Кому отдать сотню винтовок и пулемет «Максим-ленинградский», сделанные на Сестрорецком заводе сверх плана? Кому прибавить «лишние» пятьдесят граммов хлеба – рабочим? служащим? иждивенцам? детям?
И любой ответ – это чья-то жизнь и чья-то смерть…
Служащим, иждивенцам и детям с 19 ноября по 24 декабря 1941 года устанавливалась норма выдачи хлеба – 125 граммов. С 25 декабря – 200 граммов. С 24 января 1942 года – 250 граммов. Для сотен тысяч ленинградцев в этих цифрах приговор. Но без этих 125, 200, 250 граммов хлеба в день к февралю город бы попросту вымер. Для меня, старшего брата и мамы это было спасение. Бабушку и младшего брата они спасти не смогли…

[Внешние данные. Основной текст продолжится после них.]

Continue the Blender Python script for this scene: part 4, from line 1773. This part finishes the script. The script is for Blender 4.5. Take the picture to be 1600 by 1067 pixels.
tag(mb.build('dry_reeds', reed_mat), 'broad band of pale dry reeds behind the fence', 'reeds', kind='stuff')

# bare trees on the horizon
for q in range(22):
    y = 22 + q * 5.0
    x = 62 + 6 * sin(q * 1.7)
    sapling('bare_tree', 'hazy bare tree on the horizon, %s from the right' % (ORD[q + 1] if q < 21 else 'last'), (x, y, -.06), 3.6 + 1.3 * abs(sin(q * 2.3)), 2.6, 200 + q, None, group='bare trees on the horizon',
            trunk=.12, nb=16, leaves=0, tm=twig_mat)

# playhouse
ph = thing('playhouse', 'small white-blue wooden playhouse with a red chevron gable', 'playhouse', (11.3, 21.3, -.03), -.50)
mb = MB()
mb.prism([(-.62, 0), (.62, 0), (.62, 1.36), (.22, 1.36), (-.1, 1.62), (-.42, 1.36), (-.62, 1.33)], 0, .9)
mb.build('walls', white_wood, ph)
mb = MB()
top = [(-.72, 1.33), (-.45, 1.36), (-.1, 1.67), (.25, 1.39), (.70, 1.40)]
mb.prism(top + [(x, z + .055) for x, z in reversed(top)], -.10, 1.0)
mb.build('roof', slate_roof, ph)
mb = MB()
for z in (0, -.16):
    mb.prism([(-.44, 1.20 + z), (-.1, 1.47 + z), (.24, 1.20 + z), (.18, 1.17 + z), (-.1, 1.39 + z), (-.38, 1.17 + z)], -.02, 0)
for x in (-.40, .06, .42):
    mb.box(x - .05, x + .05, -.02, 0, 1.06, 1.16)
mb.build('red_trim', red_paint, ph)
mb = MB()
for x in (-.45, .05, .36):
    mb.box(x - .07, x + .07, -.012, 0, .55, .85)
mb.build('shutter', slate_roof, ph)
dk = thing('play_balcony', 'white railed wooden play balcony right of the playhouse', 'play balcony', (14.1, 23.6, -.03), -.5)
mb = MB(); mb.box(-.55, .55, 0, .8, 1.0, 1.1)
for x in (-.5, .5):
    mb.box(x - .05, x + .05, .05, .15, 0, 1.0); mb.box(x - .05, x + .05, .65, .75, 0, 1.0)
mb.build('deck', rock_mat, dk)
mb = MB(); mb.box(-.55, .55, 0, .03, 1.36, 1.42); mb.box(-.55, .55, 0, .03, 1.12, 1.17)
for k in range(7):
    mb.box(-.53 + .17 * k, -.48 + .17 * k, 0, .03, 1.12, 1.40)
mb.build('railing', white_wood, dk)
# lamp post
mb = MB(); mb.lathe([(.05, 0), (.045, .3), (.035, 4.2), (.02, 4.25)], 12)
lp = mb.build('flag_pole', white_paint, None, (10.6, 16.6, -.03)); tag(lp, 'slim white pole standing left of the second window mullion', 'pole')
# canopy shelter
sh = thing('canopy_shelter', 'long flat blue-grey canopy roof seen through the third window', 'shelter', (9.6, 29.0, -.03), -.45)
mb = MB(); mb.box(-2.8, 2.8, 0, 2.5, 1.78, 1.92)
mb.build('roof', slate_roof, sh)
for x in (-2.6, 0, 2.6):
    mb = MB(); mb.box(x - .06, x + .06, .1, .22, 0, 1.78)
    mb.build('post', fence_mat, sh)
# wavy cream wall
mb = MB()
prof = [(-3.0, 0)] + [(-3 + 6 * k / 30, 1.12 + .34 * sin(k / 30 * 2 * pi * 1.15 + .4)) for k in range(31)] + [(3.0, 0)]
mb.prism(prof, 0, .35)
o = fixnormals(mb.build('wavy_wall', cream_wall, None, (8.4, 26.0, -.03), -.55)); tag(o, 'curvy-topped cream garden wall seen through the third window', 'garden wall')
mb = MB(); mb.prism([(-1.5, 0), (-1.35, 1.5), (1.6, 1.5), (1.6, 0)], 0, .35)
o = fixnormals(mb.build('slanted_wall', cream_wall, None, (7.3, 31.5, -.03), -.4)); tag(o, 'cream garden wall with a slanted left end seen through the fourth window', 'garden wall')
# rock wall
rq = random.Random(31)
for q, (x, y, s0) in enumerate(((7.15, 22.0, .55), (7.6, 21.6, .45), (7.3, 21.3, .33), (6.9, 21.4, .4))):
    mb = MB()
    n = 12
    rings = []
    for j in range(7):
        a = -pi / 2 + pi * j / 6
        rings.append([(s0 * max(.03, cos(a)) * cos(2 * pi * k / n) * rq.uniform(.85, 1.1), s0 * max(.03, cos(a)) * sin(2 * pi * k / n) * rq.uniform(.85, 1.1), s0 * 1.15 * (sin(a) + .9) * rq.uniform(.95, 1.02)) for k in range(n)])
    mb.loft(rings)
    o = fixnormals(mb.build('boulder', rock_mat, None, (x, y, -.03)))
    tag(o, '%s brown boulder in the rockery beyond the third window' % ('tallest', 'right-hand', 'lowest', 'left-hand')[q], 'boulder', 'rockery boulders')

На 27 января 1942 года план поставок продовольствия в город был не выполнен. Продовольствие уже было на нашем, на западном берегу Ладоги. На станции Ладожское озеро на складе № 891 уже скопилось 1488 тонн крупы, 944 тонны мяса, 1004 тонны сахара и 14 тонн жиров. Решение Военного совета Ленинградского фронта о доставке в город 3270 тонн продовольственных грузов в сутки не выполнялось. От Ладожского озера до Финляндского вокзала в центре города – 44 километра. И спасительный для многих тысяч людей груз преодолевал это расстояние за несколько дней, иногда от четырех до шести. Если 22 января было отправлено со станции Ладожское озеро 144 вагона, то 23 января – 48, 25 января – 25, 26 января – 16. В отчаянии принимается решение перевезти 2 тысячи тонн продовольствия автотранспортом.